Posts Tagged ‘Believe It or Not’

FOUR IN JERUSALEM

May 10, 2013

MYSTERIOUS WRITING

One day, a family in the United States received a friendly but unsigned letter. For twenty years after that, a letter arrived every day.

Then, one day, the letters stopped, as mysteriously as they had started. The family never found out who the secret writer was or what the motivation was.

I recall this story from Ripley’s Believe It or Not, one of my favorite books when I was a child. I liked this story almost as much as the one about the Chinese, marching four abreast, who would never cease passing a given point (of course, long before the one-child-per-family policy). And then there was the man who could swallow his nose, the girl who gave birth at the age of eight, and the poor man who prepared his own epitaph: “I have nothing, I owe much, the rest I leave to the poor.”

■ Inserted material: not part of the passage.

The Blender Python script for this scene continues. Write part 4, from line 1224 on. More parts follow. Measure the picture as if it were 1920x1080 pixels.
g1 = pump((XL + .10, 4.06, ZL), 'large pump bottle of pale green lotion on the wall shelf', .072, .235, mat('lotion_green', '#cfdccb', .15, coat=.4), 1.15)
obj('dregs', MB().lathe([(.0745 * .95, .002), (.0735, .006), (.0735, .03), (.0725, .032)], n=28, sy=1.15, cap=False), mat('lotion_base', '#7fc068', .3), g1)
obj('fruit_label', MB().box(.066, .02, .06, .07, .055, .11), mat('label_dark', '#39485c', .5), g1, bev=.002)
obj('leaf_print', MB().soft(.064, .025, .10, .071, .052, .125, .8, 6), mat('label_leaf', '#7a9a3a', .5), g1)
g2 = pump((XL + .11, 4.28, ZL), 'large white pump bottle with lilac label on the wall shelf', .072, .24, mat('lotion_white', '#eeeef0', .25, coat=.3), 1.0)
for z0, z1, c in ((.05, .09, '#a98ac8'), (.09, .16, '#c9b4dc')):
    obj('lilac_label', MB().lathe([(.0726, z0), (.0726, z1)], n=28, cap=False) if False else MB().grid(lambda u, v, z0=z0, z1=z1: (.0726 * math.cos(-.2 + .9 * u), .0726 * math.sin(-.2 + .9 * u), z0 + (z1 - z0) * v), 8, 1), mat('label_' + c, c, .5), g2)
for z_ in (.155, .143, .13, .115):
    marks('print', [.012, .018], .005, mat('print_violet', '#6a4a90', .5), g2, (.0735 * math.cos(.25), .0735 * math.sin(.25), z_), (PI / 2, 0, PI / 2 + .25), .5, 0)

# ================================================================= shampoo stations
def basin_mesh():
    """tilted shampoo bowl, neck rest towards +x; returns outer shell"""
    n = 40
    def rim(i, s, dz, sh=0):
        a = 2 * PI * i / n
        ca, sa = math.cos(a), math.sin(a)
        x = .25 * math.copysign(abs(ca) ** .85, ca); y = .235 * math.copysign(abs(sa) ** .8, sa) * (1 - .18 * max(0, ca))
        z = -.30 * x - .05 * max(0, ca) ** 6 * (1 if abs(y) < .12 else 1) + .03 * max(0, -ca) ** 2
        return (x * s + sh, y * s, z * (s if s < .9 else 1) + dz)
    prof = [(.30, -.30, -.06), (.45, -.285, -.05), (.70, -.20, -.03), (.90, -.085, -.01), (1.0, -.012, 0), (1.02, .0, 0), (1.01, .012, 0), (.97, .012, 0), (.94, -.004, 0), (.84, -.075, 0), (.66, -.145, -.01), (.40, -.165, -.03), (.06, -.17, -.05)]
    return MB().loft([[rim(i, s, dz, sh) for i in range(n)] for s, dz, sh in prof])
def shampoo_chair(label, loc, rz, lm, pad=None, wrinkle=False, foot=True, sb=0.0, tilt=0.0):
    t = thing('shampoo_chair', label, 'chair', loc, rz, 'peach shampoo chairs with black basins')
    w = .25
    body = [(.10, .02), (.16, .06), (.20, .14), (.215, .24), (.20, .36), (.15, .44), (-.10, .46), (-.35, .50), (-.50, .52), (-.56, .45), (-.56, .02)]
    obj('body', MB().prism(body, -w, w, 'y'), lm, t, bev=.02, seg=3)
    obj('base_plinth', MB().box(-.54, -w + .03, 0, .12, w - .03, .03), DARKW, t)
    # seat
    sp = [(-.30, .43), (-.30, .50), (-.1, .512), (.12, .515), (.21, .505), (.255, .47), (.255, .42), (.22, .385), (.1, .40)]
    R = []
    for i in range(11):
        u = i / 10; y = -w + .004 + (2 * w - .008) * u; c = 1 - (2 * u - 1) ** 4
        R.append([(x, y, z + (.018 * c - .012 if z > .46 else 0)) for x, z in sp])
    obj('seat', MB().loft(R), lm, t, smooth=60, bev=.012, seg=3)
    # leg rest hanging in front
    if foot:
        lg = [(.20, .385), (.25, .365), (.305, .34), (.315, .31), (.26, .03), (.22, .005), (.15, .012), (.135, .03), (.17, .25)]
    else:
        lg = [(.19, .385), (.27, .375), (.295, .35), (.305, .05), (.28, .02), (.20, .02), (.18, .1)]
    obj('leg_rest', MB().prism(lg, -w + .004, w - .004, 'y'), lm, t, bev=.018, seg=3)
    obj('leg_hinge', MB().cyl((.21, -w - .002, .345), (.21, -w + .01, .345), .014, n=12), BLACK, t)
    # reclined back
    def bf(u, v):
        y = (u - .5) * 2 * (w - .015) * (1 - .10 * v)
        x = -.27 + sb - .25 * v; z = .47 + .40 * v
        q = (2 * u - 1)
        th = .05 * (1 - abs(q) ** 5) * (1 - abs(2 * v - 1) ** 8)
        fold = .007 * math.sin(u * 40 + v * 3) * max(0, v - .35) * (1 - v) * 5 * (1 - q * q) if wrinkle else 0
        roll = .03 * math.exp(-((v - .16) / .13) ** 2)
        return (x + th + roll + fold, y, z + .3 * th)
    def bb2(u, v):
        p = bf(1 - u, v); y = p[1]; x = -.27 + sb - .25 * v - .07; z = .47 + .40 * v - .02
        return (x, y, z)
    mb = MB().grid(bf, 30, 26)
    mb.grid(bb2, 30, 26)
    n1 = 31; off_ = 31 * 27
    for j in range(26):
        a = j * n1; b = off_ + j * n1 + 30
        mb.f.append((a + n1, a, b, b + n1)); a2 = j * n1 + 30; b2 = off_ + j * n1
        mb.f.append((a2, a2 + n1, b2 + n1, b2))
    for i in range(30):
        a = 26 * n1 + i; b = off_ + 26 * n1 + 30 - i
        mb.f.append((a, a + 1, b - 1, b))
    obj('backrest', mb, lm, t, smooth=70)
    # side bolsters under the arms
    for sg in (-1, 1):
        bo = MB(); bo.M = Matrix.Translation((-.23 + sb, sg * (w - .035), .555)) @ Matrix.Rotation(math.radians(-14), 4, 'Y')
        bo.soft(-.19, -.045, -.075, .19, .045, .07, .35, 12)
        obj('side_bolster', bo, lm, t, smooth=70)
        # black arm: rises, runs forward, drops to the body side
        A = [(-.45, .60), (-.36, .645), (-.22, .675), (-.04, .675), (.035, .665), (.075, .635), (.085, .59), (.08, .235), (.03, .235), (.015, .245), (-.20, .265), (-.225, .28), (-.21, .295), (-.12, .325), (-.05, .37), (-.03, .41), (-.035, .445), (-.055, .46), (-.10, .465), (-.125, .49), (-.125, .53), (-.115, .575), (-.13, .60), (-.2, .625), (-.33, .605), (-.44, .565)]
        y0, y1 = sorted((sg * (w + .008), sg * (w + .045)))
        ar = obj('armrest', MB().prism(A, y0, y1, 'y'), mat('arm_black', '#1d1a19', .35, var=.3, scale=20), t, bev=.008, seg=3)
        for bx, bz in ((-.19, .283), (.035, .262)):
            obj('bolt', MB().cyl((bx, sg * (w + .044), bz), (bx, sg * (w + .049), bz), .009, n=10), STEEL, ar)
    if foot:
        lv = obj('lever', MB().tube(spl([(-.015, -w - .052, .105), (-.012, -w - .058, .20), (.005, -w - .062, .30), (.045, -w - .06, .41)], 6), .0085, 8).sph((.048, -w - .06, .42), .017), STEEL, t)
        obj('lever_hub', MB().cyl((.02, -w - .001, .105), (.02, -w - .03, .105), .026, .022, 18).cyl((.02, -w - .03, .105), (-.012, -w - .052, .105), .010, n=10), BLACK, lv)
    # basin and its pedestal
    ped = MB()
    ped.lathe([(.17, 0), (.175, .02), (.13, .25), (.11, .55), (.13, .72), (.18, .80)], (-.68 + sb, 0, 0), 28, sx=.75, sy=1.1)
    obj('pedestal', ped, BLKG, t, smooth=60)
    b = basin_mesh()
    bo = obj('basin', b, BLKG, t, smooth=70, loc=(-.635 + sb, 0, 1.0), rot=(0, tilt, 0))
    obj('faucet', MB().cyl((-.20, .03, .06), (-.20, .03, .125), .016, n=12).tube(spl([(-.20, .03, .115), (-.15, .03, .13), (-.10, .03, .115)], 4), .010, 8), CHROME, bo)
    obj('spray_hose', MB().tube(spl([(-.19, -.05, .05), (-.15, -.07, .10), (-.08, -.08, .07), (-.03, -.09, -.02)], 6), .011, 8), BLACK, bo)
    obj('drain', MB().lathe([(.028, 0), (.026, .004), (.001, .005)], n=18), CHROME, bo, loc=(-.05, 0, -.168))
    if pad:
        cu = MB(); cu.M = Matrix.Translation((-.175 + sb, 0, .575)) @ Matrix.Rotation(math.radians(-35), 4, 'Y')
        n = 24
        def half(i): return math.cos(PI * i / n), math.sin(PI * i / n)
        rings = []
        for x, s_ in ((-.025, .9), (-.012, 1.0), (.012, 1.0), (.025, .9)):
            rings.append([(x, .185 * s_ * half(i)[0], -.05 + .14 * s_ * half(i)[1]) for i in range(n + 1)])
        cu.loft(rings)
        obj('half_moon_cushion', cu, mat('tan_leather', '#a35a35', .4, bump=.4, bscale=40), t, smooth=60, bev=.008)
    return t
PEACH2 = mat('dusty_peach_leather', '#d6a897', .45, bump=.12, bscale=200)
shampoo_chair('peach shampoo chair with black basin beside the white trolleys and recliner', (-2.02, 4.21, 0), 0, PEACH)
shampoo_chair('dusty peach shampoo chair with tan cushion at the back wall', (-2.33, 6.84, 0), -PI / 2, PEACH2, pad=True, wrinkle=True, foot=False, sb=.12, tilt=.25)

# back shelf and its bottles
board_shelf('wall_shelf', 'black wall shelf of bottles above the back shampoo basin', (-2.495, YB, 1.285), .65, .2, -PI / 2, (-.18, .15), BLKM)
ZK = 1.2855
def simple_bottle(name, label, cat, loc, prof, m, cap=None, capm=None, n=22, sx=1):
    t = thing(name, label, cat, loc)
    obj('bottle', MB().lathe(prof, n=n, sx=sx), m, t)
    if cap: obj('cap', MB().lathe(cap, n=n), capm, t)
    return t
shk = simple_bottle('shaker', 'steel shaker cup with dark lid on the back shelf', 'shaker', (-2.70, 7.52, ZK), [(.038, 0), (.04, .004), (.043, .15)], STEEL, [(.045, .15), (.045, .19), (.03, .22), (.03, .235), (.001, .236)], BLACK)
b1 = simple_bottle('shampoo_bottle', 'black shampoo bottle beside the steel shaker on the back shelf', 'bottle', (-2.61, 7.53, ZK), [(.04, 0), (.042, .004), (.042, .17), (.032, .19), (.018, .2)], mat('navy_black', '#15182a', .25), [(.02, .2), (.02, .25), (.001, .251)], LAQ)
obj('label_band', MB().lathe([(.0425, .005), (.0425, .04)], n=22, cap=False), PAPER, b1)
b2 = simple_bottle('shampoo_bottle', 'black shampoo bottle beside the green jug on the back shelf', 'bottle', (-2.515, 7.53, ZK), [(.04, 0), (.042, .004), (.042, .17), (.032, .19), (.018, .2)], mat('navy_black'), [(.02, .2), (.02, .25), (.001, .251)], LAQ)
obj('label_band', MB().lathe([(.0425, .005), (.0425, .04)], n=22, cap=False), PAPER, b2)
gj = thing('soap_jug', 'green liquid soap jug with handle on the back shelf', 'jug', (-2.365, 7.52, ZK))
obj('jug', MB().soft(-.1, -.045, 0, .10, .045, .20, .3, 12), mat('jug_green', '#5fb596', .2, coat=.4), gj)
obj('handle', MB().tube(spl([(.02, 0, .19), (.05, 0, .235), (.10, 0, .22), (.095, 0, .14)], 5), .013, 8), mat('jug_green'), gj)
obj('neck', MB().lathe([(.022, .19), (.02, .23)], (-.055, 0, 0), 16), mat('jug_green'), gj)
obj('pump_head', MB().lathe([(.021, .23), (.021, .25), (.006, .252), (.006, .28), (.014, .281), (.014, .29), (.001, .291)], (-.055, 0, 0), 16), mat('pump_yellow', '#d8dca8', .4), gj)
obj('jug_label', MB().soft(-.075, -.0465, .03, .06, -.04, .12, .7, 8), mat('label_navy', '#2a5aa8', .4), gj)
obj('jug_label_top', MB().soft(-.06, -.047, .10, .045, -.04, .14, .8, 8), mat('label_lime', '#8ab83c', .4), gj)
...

A SIGN OF BETTER TIMES, PERHAPS

Today’s headline “Street signs in the city are being changed” hardly moved me. But the subhead made me laugh so hard I nearly fell off my chair: “A special municipal committee found that many signs in English contain errors.”

They needed a committee for that? And not just any committee, but a special one? Any English-speaker in town could have told you that. One doesn’t have to look far in a city in which the sign that points to the Jerusalem Magistrates Court says, in English, “Court of Peace.”

I’m not a betting woman, but I’m willing to wager that even after the “special” committee concludes its deliberations and new signs go up, any English-speaker in town will still find plenty of errors.

 

ANOTHER SIGN OF BETTER TIMES

Israel’s attorney-general, Yehuda Weinstein, has ordered all relevant government ministries to take action to end the exclusion of women from the public sphere, the Ha’aretz daily reported this week. Weinstein’s order includes an end to sex discrimination on public buses, in cemeteries, and elsewhere. No longer will it be legal to post signs saying that women must dress modestly or that they can’t walk down a particular street (and yes, this isn’t Tehran). Weinstein also called for legislation that would make the exclusion of women a criminal violation.

 

BUT AT THE WESTERN WALL, IT WAS BOTH GOOD TIMES AND BAD TIMES

After a recent precedent-setting ruling by the Jerusalem District Court that allowed women to pray at the Western Wall while wearing prayer shawls, the Women of the Wall conducted their monthly worship service ushering in the new month this morning without being harassed by the police or arrested. Instead, the police, who were out in force, formed a human chain to protect the women from a mob of ultra-Orthodox protesters, who reportedly threw water, water bottles, and other objects at the women.

The stones of the Western Wall, having seen their share of baseless hatred and human folly, merely smirked. God, as usual, was silent.